Collected data:
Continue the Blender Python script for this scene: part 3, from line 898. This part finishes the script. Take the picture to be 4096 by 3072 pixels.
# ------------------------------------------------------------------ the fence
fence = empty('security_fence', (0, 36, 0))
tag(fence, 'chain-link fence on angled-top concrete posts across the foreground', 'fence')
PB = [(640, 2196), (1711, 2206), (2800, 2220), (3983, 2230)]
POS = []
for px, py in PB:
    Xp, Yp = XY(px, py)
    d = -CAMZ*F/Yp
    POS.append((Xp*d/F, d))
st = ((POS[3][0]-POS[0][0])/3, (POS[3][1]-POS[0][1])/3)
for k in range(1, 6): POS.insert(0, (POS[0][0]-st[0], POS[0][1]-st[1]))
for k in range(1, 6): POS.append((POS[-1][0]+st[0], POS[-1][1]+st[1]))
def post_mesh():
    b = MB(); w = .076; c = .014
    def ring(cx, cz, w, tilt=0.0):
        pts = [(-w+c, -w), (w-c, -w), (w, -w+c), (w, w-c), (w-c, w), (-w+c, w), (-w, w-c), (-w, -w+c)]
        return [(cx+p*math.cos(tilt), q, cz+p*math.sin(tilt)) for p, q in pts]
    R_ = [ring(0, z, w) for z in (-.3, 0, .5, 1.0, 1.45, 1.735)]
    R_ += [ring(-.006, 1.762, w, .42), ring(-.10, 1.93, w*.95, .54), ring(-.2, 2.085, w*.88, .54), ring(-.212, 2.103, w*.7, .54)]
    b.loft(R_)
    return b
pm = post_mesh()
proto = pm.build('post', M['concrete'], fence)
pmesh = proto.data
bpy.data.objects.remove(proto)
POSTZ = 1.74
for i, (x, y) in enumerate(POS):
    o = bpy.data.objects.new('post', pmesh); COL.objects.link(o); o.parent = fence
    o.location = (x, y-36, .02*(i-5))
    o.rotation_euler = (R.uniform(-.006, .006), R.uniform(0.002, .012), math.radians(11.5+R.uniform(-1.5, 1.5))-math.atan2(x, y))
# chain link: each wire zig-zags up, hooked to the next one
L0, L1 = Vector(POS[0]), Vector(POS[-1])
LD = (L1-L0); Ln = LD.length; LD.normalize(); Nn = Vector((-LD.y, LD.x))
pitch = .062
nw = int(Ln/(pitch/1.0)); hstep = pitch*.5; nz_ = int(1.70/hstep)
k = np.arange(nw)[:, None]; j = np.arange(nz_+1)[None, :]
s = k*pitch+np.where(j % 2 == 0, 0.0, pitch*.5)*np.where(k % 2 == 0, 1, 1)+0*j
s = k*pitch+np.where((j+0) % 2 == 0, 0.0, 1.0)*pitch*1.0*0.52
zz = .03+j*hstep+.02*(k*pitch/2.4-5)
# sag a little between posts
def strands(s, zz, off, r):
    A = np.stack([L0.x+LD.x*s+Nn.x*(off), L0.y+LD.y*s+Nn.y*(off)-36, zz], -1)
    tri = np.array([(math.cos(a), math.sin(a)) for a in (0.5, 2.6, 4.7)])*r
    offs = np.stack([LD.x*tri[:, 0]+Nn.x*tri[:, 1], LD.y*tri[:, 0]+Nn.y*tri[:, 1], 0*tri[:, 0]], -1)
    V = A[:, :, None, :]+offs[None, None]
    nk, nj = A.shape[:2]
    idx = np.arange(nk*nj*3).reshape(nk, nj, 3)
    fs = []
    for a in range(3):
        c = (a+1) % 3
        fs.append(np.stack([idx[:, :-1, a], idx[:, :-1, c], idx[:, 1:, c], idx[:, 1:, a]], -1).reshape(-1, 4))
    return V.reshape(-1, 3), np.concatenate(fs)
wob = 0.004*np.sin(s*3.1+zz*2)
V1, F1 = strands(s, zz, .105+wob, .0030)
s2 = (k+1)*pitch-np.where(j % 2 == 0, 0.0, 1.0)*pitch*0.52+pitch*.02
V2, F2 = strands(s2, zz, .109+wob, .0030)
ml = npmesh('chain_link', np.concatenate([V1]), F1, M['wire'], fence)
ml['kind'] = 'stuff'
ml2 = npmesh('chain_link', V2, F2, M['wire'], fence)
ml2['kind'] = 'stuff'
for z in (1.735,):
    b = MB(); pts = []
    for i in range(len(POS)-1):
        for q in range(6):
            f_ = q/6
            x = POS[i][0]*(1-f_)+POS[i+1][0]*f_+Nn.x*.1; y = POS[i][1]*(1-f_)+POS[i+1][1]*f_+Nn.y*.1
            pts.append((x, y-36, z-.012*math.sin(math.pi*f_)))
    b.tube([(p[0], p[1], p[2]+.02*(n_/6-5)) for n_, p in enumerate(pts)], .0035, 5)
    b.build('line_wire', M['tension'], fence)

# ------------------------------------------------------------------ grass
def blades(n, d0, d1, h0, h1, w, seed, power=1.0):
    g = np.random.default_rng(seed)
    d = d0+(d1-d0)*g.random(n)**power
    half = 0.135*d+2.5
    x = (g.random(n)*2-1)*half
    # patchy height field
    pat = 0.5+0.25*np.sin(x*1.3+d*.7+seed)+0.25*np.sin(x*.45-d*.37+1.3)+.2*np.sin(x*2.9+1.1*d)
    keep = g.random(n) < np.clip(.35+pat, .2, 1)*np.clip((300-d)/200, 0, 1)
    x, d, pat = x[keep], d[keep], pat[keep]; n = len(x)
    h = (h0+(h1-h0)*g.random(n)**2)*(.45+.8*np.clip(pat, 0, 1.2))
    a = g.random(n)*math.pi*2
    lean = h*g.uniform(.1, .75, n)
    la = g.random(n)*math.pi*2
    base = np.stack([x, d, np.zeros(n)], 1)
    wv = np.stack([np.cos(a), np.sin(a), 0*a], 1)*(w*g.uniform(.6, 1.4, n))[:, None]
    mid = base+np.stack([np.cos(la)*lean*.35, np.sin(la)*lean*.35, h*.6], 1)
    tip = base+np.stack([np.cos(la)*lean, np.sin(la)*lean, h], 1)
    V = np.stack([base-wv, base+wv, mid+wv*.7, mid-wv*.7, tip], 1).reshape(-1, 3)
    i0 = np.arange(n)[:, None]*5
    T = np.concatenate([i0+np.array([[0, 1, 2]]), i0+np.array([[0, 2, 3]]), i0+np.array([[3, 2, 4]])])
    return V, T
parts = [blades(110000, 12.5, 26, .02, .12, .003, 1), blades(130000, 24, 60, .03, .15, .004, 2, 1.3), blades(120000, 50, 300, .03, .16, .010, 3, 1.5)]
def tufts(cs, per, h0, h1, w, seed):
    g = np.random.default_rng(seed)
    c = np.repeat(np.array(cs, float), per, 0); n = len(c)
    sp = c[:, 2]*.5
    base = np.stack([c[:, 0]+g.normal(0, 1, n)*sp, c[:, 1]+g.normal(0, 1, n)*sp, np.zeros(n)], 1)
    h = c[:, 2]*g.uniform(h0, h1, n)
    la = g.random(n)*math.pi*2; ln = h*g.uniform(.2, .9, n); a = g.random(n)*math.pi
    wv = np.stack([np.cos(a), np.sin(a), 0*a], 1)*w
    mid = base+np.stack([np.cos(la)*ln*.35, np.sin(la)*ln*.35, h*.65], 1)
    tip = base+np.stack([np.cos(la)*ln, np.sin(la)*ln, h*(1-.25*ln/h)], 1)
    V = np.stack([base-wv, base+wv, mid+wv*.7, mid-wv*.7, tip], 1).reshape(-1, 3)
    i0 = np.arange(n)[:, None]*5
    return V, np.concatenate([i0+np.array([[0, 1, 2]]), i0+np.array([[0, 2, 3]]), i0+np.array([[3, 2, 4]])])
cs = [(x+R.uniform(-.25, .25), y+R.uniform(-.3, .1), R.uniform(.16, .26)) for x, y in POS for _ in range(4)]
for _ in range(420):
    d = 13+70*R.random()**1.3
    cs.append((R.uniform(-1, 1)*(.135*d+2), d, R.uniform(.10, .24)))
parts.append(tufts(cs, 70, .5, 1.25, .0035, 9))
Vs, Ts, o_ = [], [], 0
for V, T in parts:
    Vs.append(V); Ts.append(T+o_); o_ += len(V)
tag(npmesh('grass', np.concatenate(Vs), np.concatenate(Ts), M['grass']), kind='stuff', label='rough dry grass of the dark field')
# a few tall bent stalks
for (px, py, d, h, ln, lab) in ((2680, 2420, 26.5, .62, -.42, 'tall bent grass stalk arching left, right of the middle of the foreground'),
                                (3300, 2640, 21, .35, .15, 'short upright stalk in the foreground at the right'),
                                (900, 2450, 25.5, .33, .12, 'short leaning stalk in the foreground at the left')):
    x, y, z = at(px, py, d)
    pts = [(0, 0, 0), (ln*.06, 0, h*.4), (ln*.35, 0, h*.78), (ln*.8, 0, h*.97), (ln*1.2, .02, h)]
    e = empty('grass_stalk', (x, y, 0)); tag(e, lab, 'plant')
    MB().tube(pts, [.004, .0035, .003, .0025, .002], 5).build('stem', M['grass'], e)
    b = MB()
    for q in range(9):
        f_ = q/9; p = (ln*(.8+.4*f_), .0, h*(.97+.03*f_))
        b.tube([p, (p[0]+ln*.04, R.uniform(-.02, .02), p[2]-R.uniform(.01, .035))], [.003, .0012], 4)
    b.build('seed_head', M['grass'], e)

Exercise requirements:
Write the lines again exactly, beginning at the line that has "F1, M['wire'], fence)" and stopping after the line that has "b.build('line_wire', M['tension'], fence)"; include no other lines.

Response to the exercise:
ml = npmesh('chain_link', np.concatenate([V1]), F1, M['wire'], fence)
ml['kind'] = 'stuff'
ml2 = npmesh('chain_link', V2, F2, M['wire'], fence)
ml2['kind'] = 'stuff'
for z in (1.735,):
    b = MB(); pts = []
    for i in range(len(POS)-1):
        for q in range(6):
            f_ = q/6
            x = POS[i][0]*(1-f_)+POS[i+1][0]*f_+Nn.x*.1; y = POS[i][1]*(1-f_)+POS[i+1][1]*f_+Nn.y*.1
            pts.append((x, y-36, z-.012*math.sin(math.pi*f_)))
    b.tube([(p[0], p[1], p[2]+.02*(n_/6-5)) for n_, p in enumerate(pts)], .0035, 5)
    b.build('line_wire', M['tension'], fence)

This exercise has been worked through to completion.